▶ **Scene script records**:
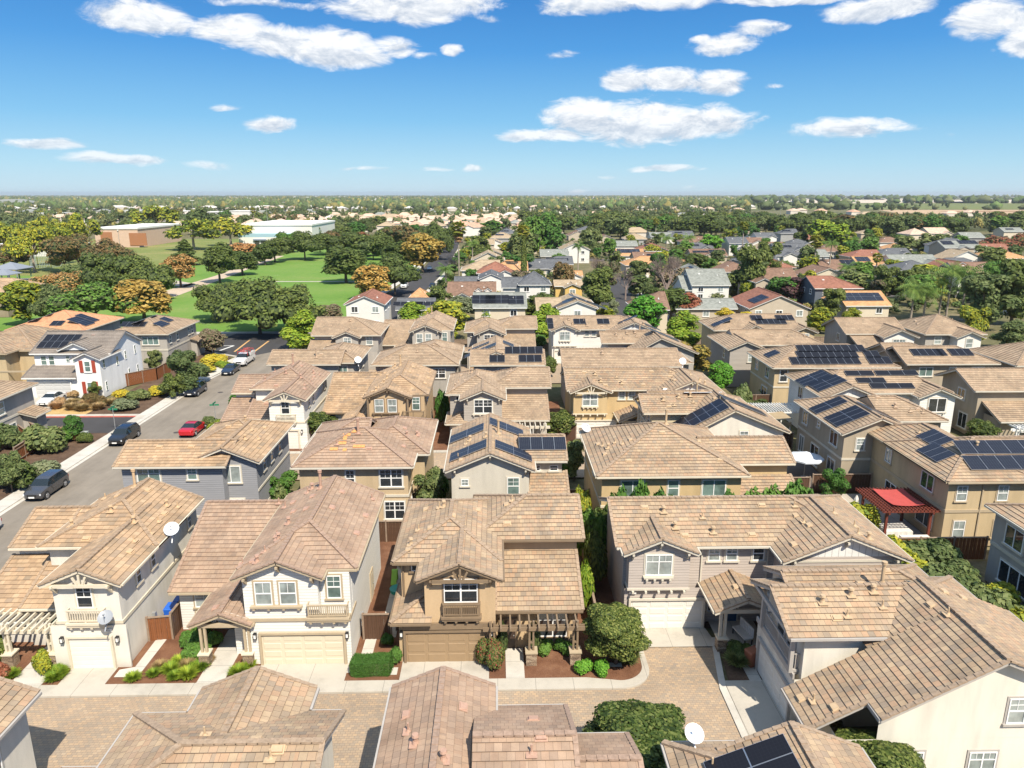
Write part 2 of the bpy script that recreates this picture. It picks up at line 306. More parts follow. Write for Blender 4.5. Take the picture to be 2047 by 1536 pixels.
# ------------------------------------------------------------------ shared small meshes
_wc={}
def win_mesh(w,h,style):
    k=(round(w,2),round(h,2),style)
    if k in _wc: return _wc[k]
    fr=MB(); t=.055; d0=-.07; d1=.0
    def bar(x0,x1,z0,z1,dd=0): fr.box(x0,x1,d0+dd,d1,z0,z1)
    bar(-w/2,w/2,-h/2,-h/2+t); bar(-w/2,w/2,h/2-t,h/2); bar(-w/2,-w/2+t,-h/2+t,h/2-t); bar(w/2-t,w/2,-h/2+t,h/2-t)
    def grid(x0,x1,z0,z1,nx,nz):
        for i in range(1,nx):
            x=x0+(x1-x0)*i/nx; fr.box(x-.013,x+.013,-.052,-.03,z0,z1)
        for i in range(1,nz):
            z=z0+(z1-z0)*i/nz; fr.box(x0,x1,-.050,-.031,z-.013,z+.013)
    i0=-w/2+t; i1=w/2-t; b0=-h/2+t; b1=h/2-t
    if style=='dh':
        bar(i0,i1,-.035,.035,.01); grid(i0,i1,.035,b1,2,2)
    elif style=='dh1':
        bar(i0,i1,-.035,.035,.01)
    elif style=='dv':
        bar(i0,i1,-.035,.035,.01); grid(i0,i1,.035,b1,2,1)
    elif style=='tw':     # twin double hung
        bar(-.05,.05,b0,b1,.003); 
        for s in (-1,1):
            a,c=(i0,-.05) if s<0 else (.05,i1)
            bar(a,c,-.035,.035,.01); grid(a,c,.035,b1,2,2)
    elif style=='sl':
        bar(-.035,.035,b0,b1,.01)
    elif style=='slg':
        bar(-.035,.035,b0,b1,.01); zz=b1-(b1-b0)*.33
        for a,c in ((i0,-.035),(.035,i1)): bar(a,c,zz-.02,zz+.02,.012); grid(a,c,zz+.02,b1,2,1)
    elif style=='tri':
        for x in (-w/6,w/6): bar(x-.04,x+.04,b0,b1,.01)
    elif style=='grid': grid(i0,i1,b0,b1,2,2)
    pn=MB(); pn.poly([(i0-.01,-.03,b0-.01),(i1+.01,-.03,b0-.01),(i1+.01,-.03,b1+.01),(i0-.01,-.03,b1+.01)])
    tr=MB(); q=.11; 
    for a in ((-w/2-q,w/2+q,h/2,h/2+q),(-w/2-q,-w/2,-h/2,h/2),(w/2,w/2+q,-h/2,h/2)): tr.box(a[0],a[1],-.035,0,a[2],a[3])
    tr.box(-w/2-q-.04,w/2+q+.04,-.12,0,-h/2-.12,-h/2)
    _wc[k]=(fr,pn,tr,{}); return _wc[k]
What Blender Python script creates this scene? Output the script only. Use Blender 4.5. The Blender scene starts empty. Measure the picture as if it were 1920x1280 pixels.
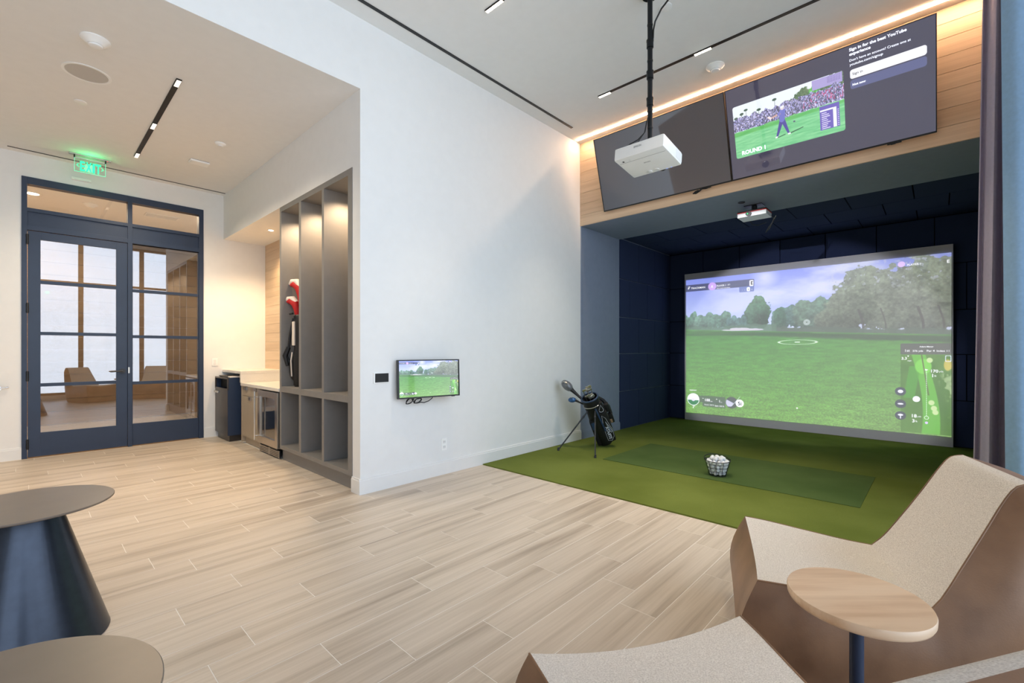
import bpy, bmesh, math, random
import numpy as np
from mathutils import Vector, Matrix
random.seed(7)
S = bpy.context.scene
COL = S.collection
PI = math.pi

# ------------------------------------------------------------------ camera, world, light, exposure
cam = bpy.data.cameras.new('camera')
cam.sensor_width = 36.0
cam.lens = 852.96 / 1920 * 36.0
cam.shift_y = 16 / 1920
cam.clip_start = 0.02
co = bpy.data.objects.new('camera', cam); COL.objects.link(co)
co.location = (0, 0, 1.3)
co.rotation_euler = (PI/2, 0, math.radians(43.2005 - 90))
S.camera = co
S.view_settings.view_transform = 'Standard'
S.view_settings.look = 'None'
S.view_settings.gamma = 1.0
S.view_settings.use_curve_mapping = False
S.view_settings.exposure = 0.14
S.cycles.use_denoising = True
S.cycles.max_bounces = 10
S.cycles.diffuse_bounces = 6
S.cycles.glossy_bounces = 4
S.cycles.transparent_max_bounces = 12
S.cycles.sample_clamp_indirect = 6.0
S.cycles.caustics_reflective = False
S.cycles.caustics_refractive = False

SKY = 3.3
w = bpy.data.worlds.new('sky'); S.world = w; w.use_nodes = True
nt = w.node_tree; nt.nodes.clear()
wo = nt.nodes.new('ShaderNodeOutputWorld'); bg = nt.nodes.new('ShaderNodeBackground')
tc = nt.nodes.new('ShaderNodeTexCoord'); sx = nt.nodes.new('ShaderNodeSeparateXYZ'); cr = nt.nodes.new('ShaderNodeValToRGB')
mr = nt.nodes.new('ShaderNodeMapRange'); mr.inputs[1].default_value = -0.4; mr.inputs[2].default_value = 0.6
nt.links.new(tc.outputs['Generated'], sx.inputs[0]); nt.links.new(sx.outputs[2], mr.inputs[0]); nt.links.new(mr.outputs[0], cr.inputs[0])
cr.color_ramp.elements[0].color = (0.77, 0.88, 1.01, 1); cr.color_ramp.elements[1].color = (0.74, 0.91, 1.16, 1)
e = cr.color_ramp.elements.new(0.4); e.color = (0.82, 0.94, 1.08, 1)
nt.links.new(cr.outputs[0], bg.inputs[0]); bg.inputs[1].default_value = SKY
nt.links.new(bg.outputs[0], wo.inputs[0])

def area(name, loc, rot, sx_, sy_, power, col, spread=PI, portal=False):
    l = bpy.data.lights.new(name, 'AREA'); l.shape = 'RECTANGLE'; l.size = sx_; l.size_y = sy_
    l.energy = power; l.color = col; l.spread = spread
    if portal: l.cycles.is_portal = True
    o = bpy.data.objects.new(name, l); COL.objects.link(o); o.location = loc; o.rotation_euler = rot
    return o
def spot(name, loc, rot, power, col, ang=80, blend=0.5, r=0.03):
    l = bpy.data.lights.new(name, 'SPOT'); l.energy = power; l.color = col; l.spot_size = math.radians(ang)
    l.spot_blend = blend if ang > 70 or ang < 50 else 1.0; l.shadow_soft_size = r
    o = bpy.data.objects.new(name, l); COL.objects.link(o); o.location = loc; o.rotation_euler = rot
    return o
WARM = (1.0, 0.74, 0.48)
area('window_light', (0.95, -0.86, 2.2), (PI/2, 0, 0), 7.9, 4.0, 0, (1, 1, 1), portal=True)

# ------------------------------------------------------------------ materials
def lin(c):
    c = c / 255.0
    return c / 12.92 if c <= 0.04045 else ((c + 0.055) / 1.055) ** 2.4
def rgb(r, g, b): return (lin(r), lin(g), lin(b), 1)
class N:
    def __init__(s, name):
        s.m = bpy.data.materials.new(name); s.m.use_nodes = True
        s.t = s.m.node_tree; s.b = s.t.nodes['Principled BSDF']; s.out = s.t.nodes['Material Output']
    def n(s, k, **kw):
        x = s.t.nodes.new('ShaderNode' + k)
        for a, v in kw.items():
            if isinstance(a, str) and a.startswith('i_'):
                x.inputs[a[2:].replace('_', ' ')].default_value = v
            else: setattr(x, a, v)
        return x
    def l(s, a, b): s.t.links.new(a, b)
    def noise(s, scale, detail=4, stretch=None, coord='Object', rough=0.5, rand=False):
        tc = s.n('TexCoord'); src = tc.outputs[coord]
        mp = s.n('Mapping'); s.l(src, mp.inputs[0])
        if stretch: mp.inputs['Scale'].default_value = stretch
        if rand:
            oi = s.n('ObjectInfo'); mu = s.n('Math', operation='MULTIPLY'); mu.inputs[1].default_value = 57.0
            s.l(oi.outputs['Random'], mu.inputs[0]); cb = s.n('CombineXYZ')
            for i in range(3): s.l(mu.outputs[0], cb.inputs[i])
            s.l(cb.outputs[0], mp.inputs['Location'])
        nz = s.n('TexNoise'); nz.inputs['Scale'].default_value = scale; nz.inputs['Detail'].default_value = detail
        nz.inputs['Roughness'].default_value = rough
        s.l(mp.outputs[0], nz.inputs['Vector'])
        return nz.outputs[0]
    def ramp(s, fac, stops):
        r = s.n('ValToRGB'); s.l(fac, r.inputs[0]); el = r.color_ramp.elements
        while len(el) < len(stops): el.new(0.5)
        for e, (p, c) in zip(el, stops): e.position = p; e.color = c
        return r.outputs[0]
    def bump(s, fac, strength=0.2, dist=0.01):
        b = s.n('Bump'); b.inputs['Strength'].default_value = strength; b.inputs['Distance'].default_value = dist
        s.l(fac, b.inputs['Height']); s.l(b.outputs[0], s.b.inputs['Normal'])
    def mix(s, fac, a, b, mode='MIX'):
        x = s.n('Mix', data_type='RGBA', blend_type=mode)
        if isinstance(fac, (int, float)): x.inputs[0].default_value = fac
        else: s.l(fac, x.inputs[0])
        for i, v in ((6, a), (7, b)):
            if isinstance(v, tuple): x.inputs[i].default_value = v
            else: s.l(v, x.inputs[i])
        return x.outputs[2]
def plain(name, c, rough=0.5, metal=0.0, var=0.05, scale=12, bump=0.0, bscale=200, spec=0.5, coat=0.0):
    k = N(name); k.b.inputs['Roughness'].default_value = rough; k.b.inputs['Metallic'].default_value = metal
    k.b.inputs['Specular IOR Level'].default_value = spec; k.b.inputs['Coat Weight'].default_value = coat
    f = k.noise(scale); d = tuple(min(1, x * (1 - var)) for x in c[:3]) + (1,); u = tuple(min(1, x * (1 + var)) for x in c[:3]) + (1,)
    k.l(k.ramp(f, [(0.3, d), (0.7, u)]), k.b.inputs['Base Color'])
    if bump: k.bump(k.noise(bscale, 2), bump, 0.002)
    return k.m
def glow(name, c, strength):
    k = N(name); k.b.inputs['Base Color'].default_value = (0.02, 0.02, 0.02, 1)
    k.b.inputs['Emission Color'].default_value = c; k.b.inputs['Emission Strength'].default_value = strength
    return k.m
def wood(name, stops, along='X', scale=2.2, rough=0.5, rand=True, varamt=0.25, bump=0.05, fine=True):
    k = N(name); k.b.inputs['Roughness'].default_value = rough
    st = {'X': (0.24, 4.8, 4.8), 'Y': (4.8, 0.24, 4.8)}[along]
    f = k.noise(scale, 5, st, rough=0.55, rand=rand)
    c = k.ramp(f, stops)
    if fine:
        st2 = {'X': (1.2, 60, 60), 'Y': (60, 1.2, 60)}[along]
        g = k.noise(1.5, 3, st2, rand=rand)
        c = k.mix(0.35, c, k.ramp(g, [(0.3, (0.72, 0.68, 0.63, 1)), (0.65, (1, 1, 1, 1))]), 'MULTIPLY')
    if rand:
        oi = k.n('ObjectInfo'); c = k.mix(varamt, c, k.ramp(oi.outputs['Random'], [(0, (0.62, 0.58, 0.54, 1)), (1, (1, 1, 1, 1))]), 'MULTIPLY')
    k.l(c, k.b.inputs['Base Color'])
    if bump: k.bump(f, bump, 0.003)
    return k.m
M = {}
M['wall'] = plain('wall_paint', (0.83, 0.83, 0.82, 1), 0.75, var=0.012, bump=0.03, bscale=400)
M['ceil'] = plain('ceiling_paint', (0.85, 0.845, 0.83, 1), 0.8, var=0.012)
M['trim'] = plain('trim_paint', (0.82, 0.82, 0.81, 1), 0.4, var=0.01)
M['grout'] = plain('grout', (0.86, 0.82, 0.76, 1), 0.8)
M['plank'] = wood('floor_plank_wood', [(0.30, (0.41, 0.335, 0.265, 1)), (0.43, (0.56, 0.475, 0.385, 1)), (0.56, (0.66, 0.57, 0.475, 1)), (0.8, (0.61, 0.52, 0.43, 1))], 'X', 2.4, 0.42, varamt=0.18)
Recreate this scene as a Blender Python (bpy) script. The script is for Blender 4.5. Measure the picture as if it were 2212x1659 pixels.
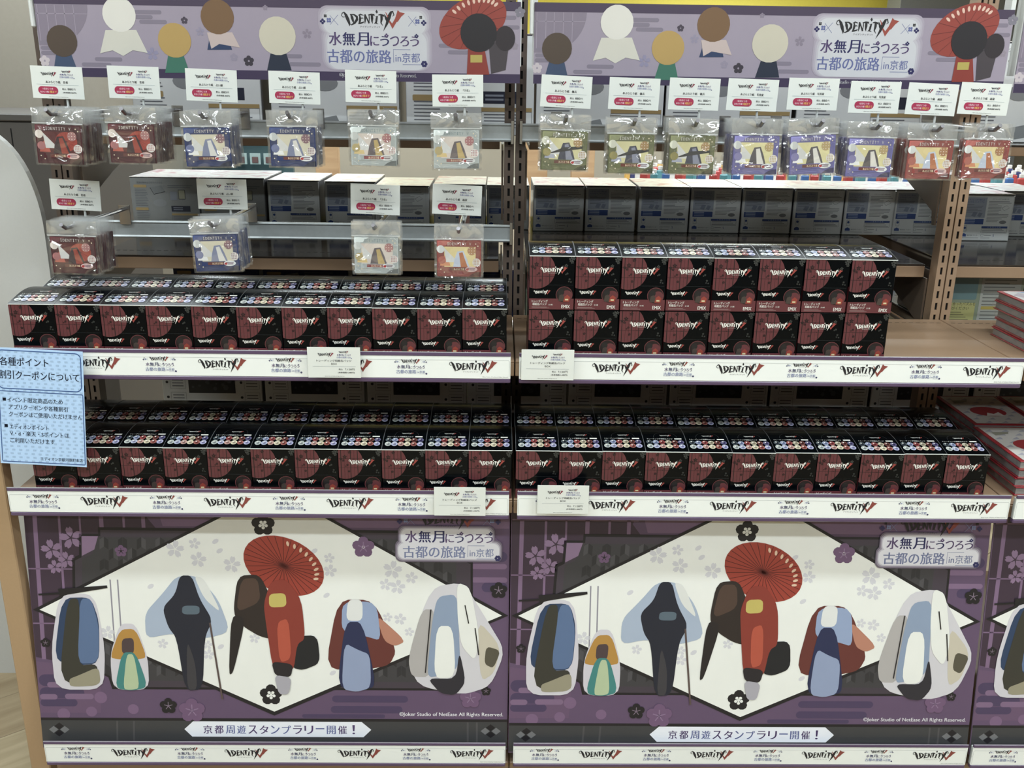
import bpy, math, random
from mathutils import Matrix, Vector
from mathutils.geometry import tessellate_polygon
random.seed(7)
S = bpy.context.scene
COL = S.collection
for o in list(bpy.data.objects):
    bpy.data.objects.remove(o)

# ------------------------------------------------------------------ camera
YAW, PITCH, ROLL, FPX = 0.01635, 0.30918, 0.01472, 2056.83
fw = Vector((math.sin(YAW) * math.cos(PITCH), math.cos(YAW) * math.cos(PITCH), -math.sin(PITCH)))
rt = Vector((math.cos(YAW), -math.sin(YAW), 0))
up = rt.cross(fw)
r2 = math.cos(ROLL) * rt + math.sin(ROLL) * up
u2 = -math.sin(ROLL) * rt + math.cos(ROLL) * up
cd = bpy.data.cameras.new('camera')
cam = bpy.data.objects.new('camera', cd)
COL.objects.link(cam)
M = Matrix.Identity(4)
for i in range(3):
    M[i][0], M[i][1], M[i][2] = r2[i], u2[i], -fw[i]
M[0][3], M[1][3], M[2][3] = -0.0305, -1.9427, 1.3781
cam.matrix_world = M
cd.sensor_fit = 'HORIZONTAL'
cd.sensor_width = 36
cd.lens = FPX / 2212 * 36
cd.clip_start = 0.02
S.camera = cam

# ------------------------------------------------------------------ world, lights, exposure
wd = bpy.data.worlds.new('world')
S.world = wd
wd.use_nodes = True
wd.node_tree.nodes['Background'].inputs[0].default_value = (0.8, 0.9, 1, 1)
wd.node_tree.nodes['Background'].inputs[1].default_value = 0.15
S.view_settings.view_transform = 'Standard'
S.view_settings.look = 'None'
S.view_settings.gamma = 1
S.view_settings.exposure = 0.3
S.view_settings.use_curve_mapping = False
try:
    S.cycles.transparent_max_bounces = 40
    S.cycles.max_bounces = 8
    S.cycles.diffuse_bounces = 3
    S.cycles.glossy_bounces = 3
    S.cycles.caustics_reflective = False
    S.cycles.caustics_refractive = False
except Exception:
    pass


def lamp(x, y, z, sx, sy, power, col=(0.86, 0.965, 1.0)):
    l = bpy.data.lights.new('ceiling_lamp', 'AREA')
    l.shape = 'RECTANGLE'
    l.size, l.size_y, l.energy, l.color = sx, sy, power, col
    o = bpy.data.objects.new('ceiling_lamp', l)
    COL.objects.link(o)
    o.location = (x, y, z)


LAMPS = [(-2.6, -2.35), (0.1, -2.35), (2.8, -2.35), (-1.6, -1.05), (1.2, -1.05), (3.4, -1.05),
         (-2.0, -4.2), (0.8, -4.2), (3.6, -4.2), (-1.6, 1.3), (1.2, 1.3), (-1.6, 3.3), (1.4, 3.3), (4.0, 3.3), (-4.2, 3.3), (-3.0, 6.2), (0.4, 6.2), (3.6, 6.2), (-2.0, 9.2), (2.6, 9.2)]  # frontmost row and both far rear rows added to brighten boxes and floor
for x, y in LAMPS:
    lamp(x, y, 2.77, 1.25, 0.16, (20 if y > -2 else (26 if y > -3 else 34)) if y < 0 else (38 if y < 5 else 60))


# ------------------------------------------------------------------ helpers
def lin(c):
    c = c / 255
    return c / 12.92 if c <= 0.04045 else ((c + 0.055) / 1.055) ** 2.4


def C(r, g, b):
    return (lin(r), lin(g), lin(b), 1)


MATS = {}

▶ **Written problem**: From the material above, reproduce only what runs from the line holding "Recreate this scene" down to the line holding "bpy.data.objects.remove(o)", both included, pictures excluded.

▶ **Finished answer**:
Recreate this scene as a Blender Python (bpy) script. The script is for Blender 4.5. Measure the picture as if it were 2212x1659 pixels.
import bpy, math, random
from mathutils import Matrix, Vector
from mathutils.geometry import tessellate_polygon
random.seed(7)
S = bpy.context.scene
COL = S.collection
for o in list(bpy.data.objects):
    bpy.data.objects.remove(o)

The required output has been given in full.